巻頭特集1-2/所長退任の挨拶

 私の所長在任の3年間で一番研究所の運営に腐心したのは、やはり平成23年3月11日に発生した東日本大震災以降の対応でした。就任当初私が掲げた全体スローガンは「明るく、楽しく、前向きな通研の実現にむけて」であり、そのポイントは、

  1. 若手研究者を伸ばす施策・ボトムアップ。通研の未来は若者が担う!
  2. 研究所の速やかな青葉山移転。いい環境ですばらしい研究を!
  3. 世界に羽ばたく通研になろう。RIECを世界に発信しよう!

の3つとしました。最初の1年は特段問題もなく過ぎようとしました。しかし、3.11は通研の将来を大きく揺さぶりました。それまでは上にもあるように、青葉山移転が前提でしたが、諸般の事情により片平に残ることになりました。しかし建物は老朽化しており、移転しない場合はそのまま築50年以上の建物に住み続けなければなりませんでした。そこで大学本部と何度も交渉し、新棟建設が認められました。今は工事が始まり来年の秋には竣工予定です。新棟で新たな気持ちで先端研究に邁進するのを夢見ています。

 もう一つは電気通信研究機構を設立したことです。東日本大震災の教訓を踏まえ、災害に強い情報通信ネットワーク、情報通信システムを実現していくことが、我々東北大学電気・情報系の重要な使命です。平成23年10月、電気通信研究所、工学研究科、情報科学研究科、医工学研究科、サイバーサイエンスセンターから約50名の教授・准教授の参加を得て、電気・情報系の総力を結集する形で、「電気通信研究機構」を設立しました。本機構は、「災害に強い情報通信ネットワークの構築」を通じて、被災地である東北における情報通信・エレクトロニクス産業の創出、興隆、さらには世界をリードする革新的研究開発に貢献することを目的としています。

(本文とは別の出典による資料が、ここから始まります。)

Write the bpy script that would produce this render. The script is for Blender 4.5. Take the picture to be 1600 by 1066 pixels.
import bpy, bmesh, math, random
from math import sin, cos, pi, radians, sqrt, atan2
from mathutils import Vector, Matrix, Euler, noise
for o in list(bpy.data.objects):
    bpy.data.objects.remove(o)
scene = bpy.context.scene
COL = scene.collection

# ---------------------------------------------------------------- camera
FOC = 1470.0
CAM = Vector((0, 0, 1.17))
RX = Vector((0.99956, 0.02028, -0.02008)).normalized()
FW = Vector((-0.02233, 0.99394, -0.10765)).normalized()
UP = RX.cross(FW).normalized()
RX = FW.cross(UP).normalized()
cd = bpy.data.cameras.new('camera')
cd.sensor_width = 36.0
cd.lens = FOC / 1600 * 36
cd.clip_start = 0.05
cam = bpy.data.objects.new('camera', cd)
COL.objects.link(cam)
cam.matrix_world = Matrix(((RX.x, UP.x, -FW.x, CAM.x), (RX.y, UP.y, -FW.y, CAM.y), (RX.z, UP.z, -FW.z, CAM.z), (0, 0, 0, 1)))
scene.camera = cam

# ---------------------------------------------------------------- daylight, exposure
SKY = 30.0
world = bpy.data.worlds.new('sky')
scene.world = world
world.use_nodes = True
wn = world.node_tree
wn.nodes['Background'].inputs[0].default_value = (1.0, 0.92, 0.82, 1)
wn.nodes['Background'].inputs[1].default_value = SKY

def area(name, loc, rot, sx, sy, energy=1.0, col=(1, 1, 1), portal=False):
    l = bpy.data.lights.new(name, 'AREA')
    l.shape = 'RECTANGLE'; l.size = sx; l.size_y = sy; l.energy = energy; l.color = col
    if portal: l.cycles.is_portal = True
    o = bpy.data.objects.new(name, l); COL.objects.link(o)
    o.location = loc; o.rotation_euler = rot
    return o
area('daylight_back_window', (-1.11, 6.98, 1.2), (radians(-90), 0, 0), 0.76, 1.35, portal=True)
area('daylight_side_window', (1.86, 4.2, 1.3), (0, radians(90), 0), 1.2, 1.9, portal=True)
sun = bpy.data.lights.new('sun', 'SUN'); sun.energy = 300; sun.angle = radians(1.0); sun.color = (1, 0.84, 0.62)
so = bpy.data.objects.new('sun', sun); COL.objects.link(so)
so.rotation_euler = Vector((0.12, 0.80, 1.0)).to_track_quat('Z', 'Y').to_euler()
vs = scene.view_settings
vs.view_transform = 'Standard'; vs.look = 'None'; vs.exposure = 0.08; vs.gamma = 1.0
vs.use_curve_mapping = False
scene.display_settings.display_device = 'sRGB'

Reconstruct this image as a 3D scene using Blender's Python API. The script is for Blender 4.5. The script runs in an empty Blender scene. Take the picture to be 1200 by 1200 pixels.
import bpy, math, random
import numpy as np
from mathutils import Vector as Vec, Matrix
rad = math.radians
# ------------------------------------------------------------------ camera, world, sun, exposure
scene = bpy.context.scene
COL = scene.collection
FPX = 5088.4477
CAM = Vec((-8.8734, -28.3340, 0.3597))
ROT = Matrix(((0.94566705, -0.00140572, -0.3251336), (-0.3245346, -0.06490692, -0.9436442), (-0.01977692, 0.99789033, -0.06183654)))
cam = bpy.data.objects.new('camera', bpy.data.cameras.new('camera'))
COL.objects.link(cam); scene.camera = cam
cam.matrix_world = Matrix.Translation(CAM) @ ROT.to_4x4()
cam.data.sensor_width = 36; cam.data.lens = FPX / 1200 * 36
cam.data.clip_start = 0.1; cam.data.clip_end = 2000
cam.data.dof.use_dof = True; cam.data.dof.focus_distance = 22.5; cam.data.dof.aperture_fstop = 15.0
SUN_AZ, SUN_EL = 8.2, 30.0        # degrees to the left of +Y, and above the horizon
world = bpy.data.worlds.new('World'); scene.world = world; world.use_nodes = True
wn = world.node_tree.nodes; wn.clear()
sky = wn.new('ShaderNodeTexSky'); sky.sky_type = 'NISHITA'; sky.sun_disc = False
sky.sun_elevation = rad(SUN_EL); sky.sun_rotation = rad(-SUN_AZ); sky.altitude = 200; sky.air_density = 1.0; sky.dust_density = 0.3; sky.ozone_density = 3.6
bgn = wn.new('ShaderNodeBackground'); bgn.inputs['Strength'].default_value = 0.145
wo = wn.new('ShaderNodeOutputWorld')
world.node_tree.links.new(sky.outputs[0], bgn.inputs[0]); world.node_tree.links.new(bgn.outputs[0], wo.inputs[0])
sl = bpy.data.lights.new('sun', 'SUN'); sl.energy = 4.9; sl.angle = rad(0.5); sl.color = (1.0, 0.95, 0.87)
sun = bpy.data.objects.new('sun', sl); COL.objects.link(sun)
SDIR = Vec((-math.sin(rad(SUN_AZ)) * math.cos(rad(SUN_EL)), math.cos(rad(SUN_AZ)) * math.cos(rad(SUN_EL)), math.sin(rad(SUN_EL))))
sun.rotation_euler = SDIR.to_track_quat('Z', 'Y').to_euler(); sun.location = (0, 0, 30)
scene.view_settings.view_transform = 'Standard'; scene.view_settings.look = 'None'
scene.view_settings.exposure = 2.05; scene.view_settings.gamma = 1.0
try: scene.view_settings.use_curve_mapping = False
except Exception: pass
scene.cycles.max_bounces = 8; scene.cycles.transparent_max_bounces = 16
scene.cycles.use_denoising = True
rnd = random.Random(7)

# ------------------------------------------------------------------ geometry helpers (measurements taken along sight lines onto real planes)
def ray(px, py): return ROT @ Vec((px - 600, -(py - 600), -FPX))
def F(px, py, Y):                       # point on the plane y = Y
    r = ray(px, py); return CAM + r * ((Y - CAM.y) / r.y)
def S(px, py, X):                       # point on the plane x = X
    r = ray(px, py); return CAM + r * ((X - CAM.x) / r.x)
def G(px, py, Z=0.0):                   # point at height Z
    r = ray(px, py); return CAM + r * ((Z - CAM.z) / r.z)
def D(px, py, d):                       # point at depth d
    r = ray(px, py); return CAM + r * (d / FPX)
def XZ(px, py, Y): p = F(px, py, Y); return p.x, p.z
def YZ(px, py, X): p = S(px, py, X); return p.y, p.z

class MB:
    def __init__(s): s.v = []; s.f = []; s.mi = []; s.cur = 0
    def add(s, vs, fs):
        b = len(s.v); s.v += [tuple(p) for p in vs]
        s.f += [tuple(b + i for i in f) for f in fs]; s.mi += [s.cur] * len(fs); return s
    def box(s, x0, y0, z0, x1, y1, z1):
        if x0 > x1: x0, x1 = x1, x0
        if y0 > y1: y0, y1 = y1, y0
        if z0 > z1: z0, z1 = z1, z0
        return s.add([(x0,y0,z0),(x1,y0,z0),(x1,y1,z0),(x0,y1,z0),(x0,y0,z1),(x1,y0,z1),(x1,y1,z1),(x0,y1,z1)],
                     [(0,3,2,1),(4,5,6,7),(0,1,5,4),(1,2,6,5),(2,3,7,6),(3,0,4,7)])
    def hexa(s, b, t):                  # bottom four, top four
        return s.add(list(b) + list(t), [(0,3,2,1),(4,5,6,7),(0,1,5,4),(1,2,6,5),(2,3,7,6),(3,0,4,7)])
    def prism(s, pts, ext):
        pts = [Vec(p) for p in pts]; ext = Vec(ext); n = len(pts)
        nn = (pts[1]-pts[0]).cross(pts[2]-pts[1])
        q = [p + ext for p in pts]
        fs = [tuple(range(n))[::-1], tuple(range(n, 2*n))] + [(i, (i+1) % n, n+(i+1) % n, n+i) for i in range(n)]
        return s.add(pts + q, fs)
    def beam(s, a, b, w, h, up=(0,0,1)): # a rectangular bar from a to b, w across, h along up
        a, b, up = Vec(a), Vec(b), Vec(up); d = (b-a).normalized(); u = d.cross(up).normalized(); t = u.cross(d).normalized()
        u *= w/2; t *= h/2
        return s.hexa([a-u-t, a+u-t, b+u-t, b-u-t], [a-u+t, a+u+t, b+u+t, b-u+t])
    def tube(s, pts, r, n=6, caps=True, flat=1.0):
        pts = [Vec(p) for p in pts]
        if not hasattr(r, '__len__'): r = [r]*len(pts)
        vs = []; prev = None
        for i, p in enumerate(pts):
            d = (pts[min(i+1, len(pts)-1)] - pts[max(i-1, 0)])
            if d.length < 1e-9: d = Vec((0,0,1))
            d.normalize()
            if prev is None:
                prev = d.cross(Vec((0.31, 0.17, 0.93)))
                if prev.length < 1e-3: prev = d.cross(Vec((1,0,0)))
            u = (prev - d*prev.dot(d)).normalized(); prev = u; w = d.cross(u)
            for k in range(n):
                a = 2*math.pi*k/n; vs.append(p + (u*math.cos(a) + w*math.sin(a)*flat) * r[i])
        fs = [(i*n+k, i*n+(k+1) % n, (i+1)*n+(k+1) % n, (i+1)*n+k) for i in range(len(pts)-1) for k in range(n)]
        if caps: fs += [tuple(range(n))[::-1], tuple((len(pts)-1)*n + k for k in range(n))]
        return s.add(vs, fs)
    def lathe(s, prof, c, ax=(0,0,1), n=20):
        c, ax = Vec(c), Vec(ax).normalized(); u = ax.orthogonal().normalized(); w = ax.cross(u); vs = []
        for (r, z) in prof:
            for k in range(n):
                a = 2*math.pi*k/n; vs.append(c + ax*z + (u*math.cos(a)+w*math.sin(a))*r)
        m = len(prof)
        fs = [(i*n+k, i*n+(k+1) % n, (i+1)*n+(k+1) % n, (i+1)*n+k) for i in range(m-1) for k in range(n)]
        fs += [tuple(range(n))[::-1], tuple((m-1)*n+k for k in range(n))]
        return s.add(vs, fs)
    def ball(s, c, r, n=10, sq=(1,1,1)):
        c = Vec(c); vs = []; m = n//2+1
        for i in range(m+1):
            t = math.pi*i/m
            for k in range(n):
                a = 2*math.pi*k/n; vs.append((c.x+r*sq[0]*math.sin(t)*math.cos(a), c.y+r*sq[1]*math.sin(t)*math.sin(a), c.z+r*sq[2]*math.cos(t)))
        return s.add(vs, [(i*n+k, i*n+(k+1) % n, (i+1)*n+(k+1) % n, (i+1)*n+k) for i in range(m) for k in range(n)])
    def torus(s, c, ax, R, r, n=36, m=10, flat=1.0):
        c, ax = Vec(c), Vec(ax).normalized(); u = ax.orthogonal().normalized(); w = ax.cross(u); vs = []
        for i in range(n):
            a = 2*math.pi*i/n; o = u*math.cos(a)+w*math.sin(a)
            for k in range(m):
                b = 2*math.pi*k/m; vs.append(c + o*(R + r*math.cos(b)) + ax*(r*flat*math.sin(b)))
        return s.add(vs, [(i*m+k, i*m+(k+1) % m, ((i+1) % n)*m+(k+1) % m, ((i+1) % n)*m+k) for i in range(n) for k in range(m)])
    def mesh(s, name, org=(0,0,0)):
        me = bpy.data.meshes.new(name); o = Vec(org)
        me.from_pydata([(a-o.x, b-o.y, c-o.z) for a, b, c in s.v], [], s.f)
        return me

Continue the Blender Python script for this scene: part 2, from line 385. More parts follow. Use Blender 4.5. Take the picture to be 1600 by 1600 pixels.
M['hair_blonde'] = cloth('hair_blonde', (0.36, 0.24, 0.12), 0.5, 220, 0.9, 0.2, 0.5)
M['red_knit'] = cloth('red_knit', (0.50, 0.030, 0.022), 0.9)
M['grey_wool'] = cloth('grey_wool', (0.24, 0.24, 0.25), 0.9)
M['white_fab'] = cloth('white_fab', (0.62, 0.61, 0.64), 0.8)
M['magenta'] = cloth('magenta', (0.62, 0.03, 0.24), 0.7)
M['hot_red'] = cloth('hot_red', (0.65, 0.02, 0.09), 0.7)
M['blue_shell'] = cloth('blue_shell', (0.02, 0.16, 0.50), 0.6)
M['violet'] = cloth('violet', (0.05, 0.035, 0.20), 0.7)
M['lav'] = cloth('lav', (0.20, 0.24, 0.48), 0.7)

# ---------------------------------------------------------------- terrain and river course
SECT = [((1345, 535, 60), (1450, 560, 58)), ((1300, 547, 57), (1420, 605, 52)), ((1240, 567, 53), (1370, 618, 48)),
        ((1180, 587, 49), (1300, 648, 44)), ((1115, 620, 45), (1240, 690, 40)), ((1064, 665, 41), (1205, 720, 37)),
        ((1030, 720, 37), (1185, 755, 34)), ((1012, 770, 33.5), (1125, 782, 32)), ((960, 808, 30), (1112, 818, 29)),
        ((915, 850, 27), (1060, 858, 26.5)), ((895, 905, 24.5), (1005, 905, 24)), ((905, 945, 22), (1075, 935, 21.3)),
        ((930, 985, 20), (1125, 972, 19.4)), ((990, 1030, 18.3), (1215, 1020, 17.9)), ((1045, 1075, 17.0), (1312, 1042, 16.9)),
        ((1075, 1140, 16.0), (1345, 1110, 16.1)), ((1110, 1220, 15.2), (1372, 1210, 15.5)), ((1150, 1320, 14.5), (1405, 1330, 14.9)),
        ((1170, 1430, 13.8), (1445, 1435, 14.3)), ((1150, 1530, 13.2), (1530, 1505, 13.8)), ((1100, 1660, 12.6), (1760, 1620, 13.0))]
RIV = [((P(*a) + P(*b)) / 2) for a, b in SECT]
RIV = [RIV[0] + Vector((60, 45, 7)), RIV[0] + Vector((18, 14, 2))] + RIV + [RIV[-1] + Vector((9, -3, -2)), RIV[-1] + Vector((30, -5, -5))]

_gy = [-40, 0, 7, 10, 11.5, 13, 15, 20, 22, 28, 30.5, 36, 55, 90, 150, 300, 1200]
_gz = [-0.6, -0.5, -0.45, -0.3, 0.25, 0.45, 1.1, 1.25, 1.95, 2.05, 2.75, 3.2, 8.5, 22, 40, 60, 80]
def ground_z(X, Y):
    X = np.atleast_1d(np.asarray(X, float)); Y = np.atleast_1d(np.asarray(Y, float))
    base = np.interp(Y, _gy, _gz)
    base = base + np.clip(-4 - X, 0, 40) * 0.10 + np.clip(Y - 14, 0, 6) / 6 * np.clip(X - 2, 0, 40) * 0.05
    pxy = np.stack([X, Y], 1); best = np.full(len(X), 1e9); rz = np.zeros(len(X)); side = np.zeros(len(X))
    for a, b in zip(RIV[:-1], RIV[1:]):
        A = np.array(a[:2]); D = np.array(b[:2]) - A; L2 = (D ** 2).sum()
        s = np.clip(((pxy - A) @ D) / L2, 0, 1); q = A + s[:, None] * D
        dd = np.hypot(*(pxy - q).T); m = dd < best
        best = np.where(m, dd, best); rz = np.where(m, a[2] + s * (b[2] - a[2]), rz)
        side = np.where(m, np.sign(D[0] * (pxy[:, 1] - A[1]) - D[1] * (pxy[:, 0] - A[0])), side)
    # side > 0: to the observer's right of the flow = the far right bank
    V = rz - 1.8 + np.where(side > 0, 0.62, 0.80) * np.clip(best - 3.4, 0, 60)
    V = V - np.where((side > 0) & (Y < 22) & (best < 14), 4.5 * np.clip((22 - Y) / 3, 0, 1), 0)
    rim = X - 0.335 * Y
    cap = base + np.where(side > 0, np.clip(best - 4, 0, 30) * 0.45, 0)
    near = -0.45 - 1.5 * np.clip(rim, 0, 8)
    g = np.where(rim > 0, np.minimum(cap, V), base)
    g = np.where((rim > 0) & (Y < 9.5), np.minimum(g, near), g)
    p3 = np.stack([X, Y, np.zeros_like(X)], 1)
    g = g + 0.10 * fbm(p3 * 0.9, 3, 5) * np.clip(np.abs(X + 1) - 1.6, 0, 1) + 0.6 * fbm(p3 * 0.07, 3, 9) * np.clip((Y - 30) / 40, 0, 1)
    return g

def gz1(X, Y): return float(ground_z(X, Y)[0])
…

 また、平成24年1月には、東北大学と独立法人情報通信研究機構(NICT)の間で、包括連携を結びました。この協定は、災害に強い情報通信技術の研究開発を、NICTと連携して推進していくことを目的としています。現在、NICTは片平キャンパス内に世界有数のテストベッドを有する「耐災害ICT研究センター」を建設中です。更に日本海洋研究開発機構(JAMSTEC)との連携協定やフランステレコムとの共同研究も進行中です。その一方で、国際化の推進として、東北大学重点戦略支援プログラムに採択され、MITのResearch Laboratory of Electronics(RLE、電子工学研究所)と共同の研究を進めています。

 その他の所の施策としては、RIEC AWARDの創設、RIEC NEWS創刊、産学連携推進室・国際化推進室・学生相談室を発足させました。加えて、若手研究者の育成と研究の活性化策として、独創的研究支援プログラム、研究交流会、特別昇任准教授制度、助教(プロジェクト特任)制度等も立ち上げさせて頂きました。

 以上のように、この3年間で片平南キャンパスは大きな変革を遂げ、新たな通研が出発し始めています。在任期間中に頂いた所員ならびに皆様からのご厚情・御支援に改めて深く感謝致します。今後は、本来の研究業務を明るく、楽しく、前向きに進めていきたいと思っています。